In herkömmlichen Adressbüchern reicht der vorgedruckte Platz schon lange nicht mehr für den kompletten Zahlen-Salat. Aber niemand macht sich die Mühe, das Design zu aktualisieren, weil Adressprofile künftig ohnehin nur noch im PC, Handy oder Laptop gespeichert werden. Bei Rechnerabstürzen oder sonstigen Defekten steigt dann die Selbstmordrate, weil niemand mehr irgendetwas auswendig kennt - und in der abrupt einbrechenden Isolation sofort verzweifelt.

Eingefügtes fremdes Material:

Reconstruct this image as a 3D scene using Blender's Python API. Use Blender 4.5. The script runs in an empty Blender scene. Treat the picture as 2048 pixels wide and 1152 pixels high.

Längst hat die Internetgeneration einen Kontrapunkt zur Übermacht der vielstelligen Zahlen gesetzt: Sie schreibt wieder. Nein, nicht mit der Hand und schon gar nicht via Schneckenpost. (Wo man Briefmarken kaufen kann, haben wir vor kurzem noch gewusst!) E-Mail heißt das Zauberwort der späten 90er. Nicht nur Geschäftsmitteilungen, nein, private Plauderei wird als Bit-Bündelung durch Glasfaserleitungen gejagt, mit teils bedenklicher Orthografie, aber mit Leidenschaft und pfeilschnell. Man weiß alles vom Mailfreund aus Sydney und vom Chatpartner aus Buenos Aires - aber nichts von der Nachbarin, denn mit der hat man seit Wochen kein Wort mehr gewechselt. Auch der Kontakt zu Freunden schwächt sich zusehends ab, wenn sie (noch) keine E-Mail-Adresse besitzen.

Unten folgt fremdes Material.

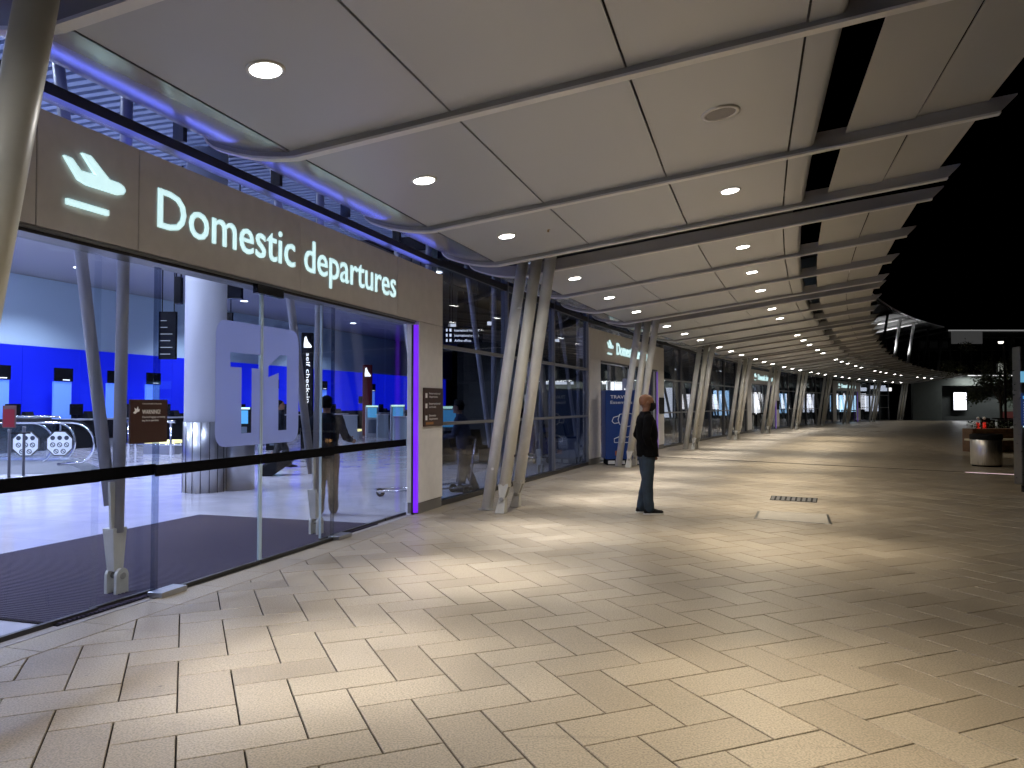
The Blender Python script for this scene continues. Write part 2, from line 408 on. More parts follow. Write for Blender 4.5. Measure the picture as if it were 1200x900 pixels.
# the departures hall behind the first entrance (bay-local: x along, y inward)
HW = 6.3
hall = thing('hall_back_wall', (o.x, o.y, 0), ang, label='long indoor back wall with glowing blue band behind the check in desks', cat='wall')
D0 = 20.5
MB().box(-14, 60, D0, D0 + .3, 3.75, HW).build('upper_wall', UPWALL, hall)
MB().box(-14, 60, D0 + .01, D0 + .3, 0, 1.2).build('lower_wall', BLACKM, hall)
for i in range(29):
    MB().box(-14 + i * 2.5 + .012, -11.5 + i * 2.5 - .012, D0 - .02, D0 + .25, 1.2, 3.745).build('blue_panel', BLUEWALL, hall)
hc = thing('hall_ceiling', (o.x, o.y, HW), ang, kind='structure')
MB().box(-14, 20, -.0, 6.5, .30, .40).build('slat_backing', BLACKM, hc)
m = MB()
for i in range(150):
    x = -13 + i * .2; m.box(x, x + .11, .15, 6.5, 0, .16)
m.build('ceiling_slat', SLAT, hc, kind='stuff')
MB().box(-14, 60, 6.55, D0 + .3, .02, .3).build('ceiling_sheet', CEILG, hc)
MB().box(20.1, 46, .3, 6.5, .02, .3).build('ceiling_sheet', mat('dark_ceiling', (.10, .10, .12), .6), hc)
MB().box(-14.2, -14, -.3, D0, 0, HW + .3).build('hall_end_wall', UPWALL, thing('hall_side_wall', (o.x, o.y, 0), ang, label='plain pale wall closing the left end of the departures hall', cat='wall'))
MB().hexa([(16, 3.2, 0), (52, 19.4, 0), (52, 19.7, 0), (16, 3.5, 0)][::1], [(16, 3.2, 6.3), (52, 19.4, 6.3), (52, 19.7, 6.3), (16, 3.5, 6.3)]).build('partition_panel', mat('dark_teal_partition', (.035, .05, .055), .5), thing('hall_partition', (o.x, o.y, 0), ang, label='dark teal partition wall indoors behind the tall window bay', cat='wall'))
# back wall + ceiling of far bays
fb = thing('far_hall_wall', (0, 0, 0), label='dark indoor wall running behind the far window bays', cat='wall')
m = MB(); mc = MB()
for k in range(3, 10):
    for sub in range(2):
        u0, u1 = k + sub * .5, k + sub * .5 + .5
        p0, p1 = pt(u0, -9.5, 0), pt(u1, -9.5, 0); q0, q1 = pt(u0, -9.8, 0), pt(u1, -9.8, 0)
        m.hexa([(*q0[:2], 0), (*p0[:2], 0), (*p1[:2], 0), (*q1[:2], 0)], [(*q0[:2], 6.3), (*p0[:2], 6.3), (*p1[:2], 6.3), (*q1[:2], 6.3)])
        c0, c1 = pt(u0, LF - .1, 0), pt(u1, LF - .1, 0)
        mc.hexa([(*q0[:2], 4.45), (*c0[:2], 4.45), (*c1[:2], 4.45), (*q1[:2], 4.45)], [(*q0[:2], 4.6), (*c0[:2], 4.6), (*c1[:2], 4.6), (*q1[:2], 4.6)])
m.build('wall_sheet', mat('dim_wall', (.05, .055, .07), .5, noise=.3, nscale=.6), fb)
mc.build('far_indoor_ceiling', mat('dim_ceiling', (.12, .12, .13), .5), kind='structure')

# ------------------------------------------------------------------ glazed bays and entrances
def glazed_bay(k, label, glass):
    o, ang, W = bay(k); t = thing('glazed_wall', (o.x, o.y, 0), ang, label=label, cat='window wall')
    zs = [(.08, 1.27), (1.32, 2.50), (2.56, 3.80), (3.92, 4.95), (5.0, 6.15)] if k < 4 else [(.08, 1.27), (1.32, 2.50), (2.56, 3.80)]
    nc = 3; st = W / nc
    for i in range(nc):
        for z0, z1 in zs:
            MB().box(i * st + .03, (i + 1) * st - .03, .02, .035, z0, z1).build('pane', glass, t)
    MB().box(.0, W, -.03, .09, 0, .08).build('sill', DARKM, t)
    top = zs[-1][1]
    for i in range(nc + 1):
        if i == 0 and k == 1: continue
        MB().box(i * st - .03, i * st + .03, -.045, .10, .081, top + .05).build('mullion', MULL, t)
    for i in range(nc):
        for z, h in ((1.27, .05), (2.50, .06), (3.80, .12)) + (((4.95, .05), (6.15, .1)) if k < 4 else ()):
            MB().box(i * st + .031, (i + 1) * st - .031, -.03, .07, z + .0005, z + h - .0005).build('transom', DARKM if h > .1 else MULL, t)
    return t
PLANE = [(0, .80), (.12, .79), (.25, .58), (.50, .60), (.27, 1.0), (.41, 1.0), (.72, .60), (.88, .60), (.965, .55), (1, .46), (.97, .37), (.88, .31), (.36, .30), (.22, .36)]
def poly_sign(poly, x0, z0, sx, sz, y0, y1, name, m, parent):
    mb = MB(); mb.prism(poly, lambda u, v: (x0 + u * sx, y1, z0 + v * sz), lambda u, v: (x0 + u * sx, y0, z0 + v * sz)); return mb.build(name, m, parent)
def entrance(k, label, near=False, small=False):
    o, ang, W = bay(k); t = thing('entrance_portal', (o.x, o.y, 0), ang, label=label, cat='entrance')
    e = W
    seams = [0, e - 7.22, e - 6.30, e - 4.0, e - 1.62, e]
    for a, b in zip(seams, seams[1:]):
        MB().box(a + .004, b - .004, -.07, .22, 2.83, 3.65).build('fascia_panel', STONE, t, bevel=.003 if near else 0)
    MB().box(.01, e - .01, -.062, .20, 2.84, 3.64).build('fascia_frame', DARKM, t)
    MB().box(1.0, e - 1.0, -.05, .16, 2.775, 2.828).build('door_track', DARKM, t)
    MB().box(1.0, e - 1.0, -.075, -.055, 2.80, 2.822).build('track_trim', MULL, t)
    for a, b in ((0, .96), (e - .9, e)):
        p = MB().box(a + .002, b - .002, -.07, .12, .16, 2.822).build('pier', STONE, t, bevel=.003 if near else 0)
        MB().box(a + .012, b - .012, -.06, .11, .0, .16).build('plinth', STONE_DK, p)
    MB().box(e - .965, e - .92, -.02, .02, 0, 2.77).build('led_channel', DARKM, t)
    MB().box(e - .980, e - .936, -.080, -.021, .03, 2.765).build('led_strip', PURPLE if near else mat('dim_purple', (.3, .2, .6), .5, emis=(.2, .1, .5), estr=.3), t)
    # clerestory strip, transom and high panes
    n = 6; st = W / n
    for i in range(n):
        MB().box(i * st + .01, (i + 1) * st - .01, .02, .035, 3.655, 3.775).build('low_clerestory_pane', GLASS, t)
        MB().box(i * st + .03, (i + 1) * st - .03, .02, .035, 3.905, 6.15).build('clerestory_pane', GLASS if near else GLASSD, t)
        MB().box(i * st - .025, i * st + .025, -.02, .09, 3.905, 6.2).build('mullion', DARKM if i % 2 else MULLB, t)
    MB().box(0, W, -.045, .10, 3.785, 3.87).build('transom', DARKM, t)
    if near or k == -1:
        for i in range(n):
            MB().box(i * st + .12, (i + 1) * st - .12, .10, .18, 3.652, 3.70).build('added_blue_strip', mat('added_blue_glow', (.1, .12, .9), .5, emis=(.16, .20, 1), estr=6.5), t)  # glowing strip added to put a blue reflection on the bullnose
    # glass doors and side lights
    c = e - 4.58
    panes = [(1.0, c - 1.42 - .5, .09), (c - 1.95, c - 1.30, .12), (c - 1.42, c - .012, .0), (c + .012, c + 1.42, .0), (c + 1.28, c + 2.91, .09), (c + 2.935, e - 1.0, .09)]
    for i, (a, b, y) in enumerate(panes):
        nm = 'sliding_door' if i in (2, 3) else 'side_light'
        p = MB().box(a, b, y, y + .012, .03, 2.77).build(nm, GLASS, t)
        MB().box(a, b, y - .006, y + .018, 1.0, 1.095).build('black_band', BLACKBAND, p)
        MB().box(a, b, y - .012, y + .024, .0, .035).build('bottom_rail', DARKM, p)
        if i in (2, 3, 4):
            ed = a if i != 2 else b
            MB().box(ed - .008, ed + .008, y - .007, y + .019, .036, .999).box(ed - .008, ed + .008, y - .007, y + .019, 1.096, 2.768).build('edge_trim', mat('pale_edge', (.5, .62, .7), .3), p)
    for a in (c - 1.42, c + 1.42):
        MB().box(a + .0, a + .07, .035, .047, .04, 2.76).build('glass_fin', GLASSD, t)
        MB().box(a - .02, a + .28, -.09, .06, .001, .045).build('floor_guide', STEEL, t, bevel=.004)
    MB().box(c - .22, c + .22, -.11, -.052, 2.70, 2.79).build('door_sensor', BLACK, t)
    # lettering
    body = 'Domestic departures'
    x0, wd = e - 6.10, 4.42
    BO = .002
    if near:
        base = text_mesh(body, 0, BO); xs = [v.co.x for v in base.vertices]; X0, X1 = min(xs), max(xs); sc = wd / (X1 - X0)
        glyph = {}
        for i, ch in enumerate(body):
            if ch == ' ': continue
            pre = text_mesh(body[:i + 1], 0, BO); right = max(v.co.x for v in pre.vertices)
            g = text_mesh(ch, .5, BO); gr = max(v.co.x for v in g.vertices)
            for v in g.vertices:
                v.co = (x0 + (v.co.x - gr + right - X0) * sc, -.076 + v.co.z * .008, 3.07 + v.co.y * .33 / .7 * (1.0 if ch == 'D' else 1.09))
            g.materials.clear(); g.materials.append(LITSIGN)
            lo = bpy.data.objects.new('letter', g); COL.objects.link(lo); lo.parent = t
    else:
        write(body, 'lettering', LITSIGN, t, x0, 3.075, wd, .345, -.085, depth=.01, bold=.012)
    poly_sign(PLANE, e - 7.02, 3.12, .56, .32, -.095, -.071, 'plane_symbol', LITSIGN, t)
    MB().box(e - 6.99, e - 6.62, -.095, -.071, 3.035, 3.075).build('symbol_bar', LITSIGN, t)
    # frosted T1 film
    if near or k == 2:
        cv = bpy.data.curves.new('f', 'CURVE'); cv.dimensions = '2D'; cv.fill_mode = 'BOTH'; cv.extrude = .001
        def spl(pts):
            s = cv.splines.new('POLY'); s.points.add(len(pts) - 1); s.use_cyclic_u = True
            for q, (x, y) in zip(s.points, pts): q.co = (x, y, 0, 1)
        w2, h0, h1, r = .68, 1.20, 2.40, .14
        rr = []
        for (cx, cy, a0) in ((w2 - r, h1 - r, 0), (-w2 + r, h1 - r, 90), (-w2 + r, h0 + r, 180), (w2 - r, h0 + r, 270)):
            for q in range(7):
                an = math.radians(a0 + q * 15); rr.append((cx + r * math.cos(an), cy + r * math.sin(an)))
        spl(rr)
        spl([(-.47, 2.10), (-.47, 1.96), (-.30, 1.96), (-.30, 1.32), (-.14, 1.32), (-.14, 1.96), (.03, 1.96), (.03, 2.10)][::-1])
        spl([(.30, 2.12), (.30, 1.33), (.45, 1.33), (.45, 2.12), (.34, 2.12), (.12, 1.99), (.12, 1.88)][::-1][:0] or [(.46, 2.12), (.46, 1.33), (.31, 1.33), (.31, 1.93), (.13, 1.88), (.13, 1.99), (.33, 2.12)])
        oo = bpy.data.objects.new('f', cv); COL.objects.link(oo)
        me = bpy.data.meshes.new_from_object(oo.evaluated_get(bpy.context.evaluated_depsgraph_get())); bpy.data.objects.remove(oo)
        for v in me.vertices: v.co = (c + v.co.x - .02, -.004 + v.co.z, v.co.y)
        me.materials.clear(); me.materials.append(FROST)
        fo = bpy.data.objects.new('frosted_film', me); COL.objects.link(fo); fo.parent = t
    # directory plate on the pier
    pl = MB().box(e - .76, e - .04, -.095, -.071, 1.27, 1.85).build('directory_plate', SIGNBR if near else BLACKM, t)
    if near:
        for q, (s_, z_) in enumerate((('International', 1.755), ('departures', 1.705), ('International', 1.60), ('arrivals', 1.55), ('Domestic', 1.42), ('departures', 1.37))):
            write(s_, 'plate_text', SIGNWH, pl, e - .58, z_, .045 * len(s_) * .72, .030, -.0965, depth=.001)
        for z_ in (1.73, 1.575, 1.395):
            MB().box(e - .72, e - .65, -.0975, -.0955, z_ - .03, z_ + .04).build('plate_symbol', SIGNWH, pl)
        MB().box(e - .70, e - .42, -.0975, -.0955, 1.30, 1.335).build('plate_symbol', mat('ochre_print', (.35, .16, .05), .6), pl)
    return t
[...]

Der karrierebewusste Städter ist up-to-date, wenn sein Handy im Minutentakt vibriert (Gedudel ist längst out) und seine Mailbox überläuft. Und wenn dort Leere gähnt, schickt er sich selber ein paar Zeilen - ein bisschen Ansprache muss sein. Aber Reden ist lästig, wenn der Rechner läuft. Deswegen verabredet er sich auch mit Kollegen an benachbarten Schreibtischen per E-Mail zum Bierchen nach Feierabend. Dann wird tatsächlich gesprochen - am liebsten über die Favoritenliste der Internetadressen und wie man Passworte vor Hackern schützt.

Falls er zu Hause dann noch Hunger verspürt, kommt Fast Food aus der Tiefkühltruhe in den Mikrowellenherd. Und nun steht er vor dem ultimativen Stress-Test: Wenn er jetzt versucht, am Mikrowellenherd sein PC-Passwort einzugeben, wird es Zeit, einfach mal angeln zu gehen. Oder wandern.

Ihr wisst nicht, was das ist? Schaut doch mal ins Internet!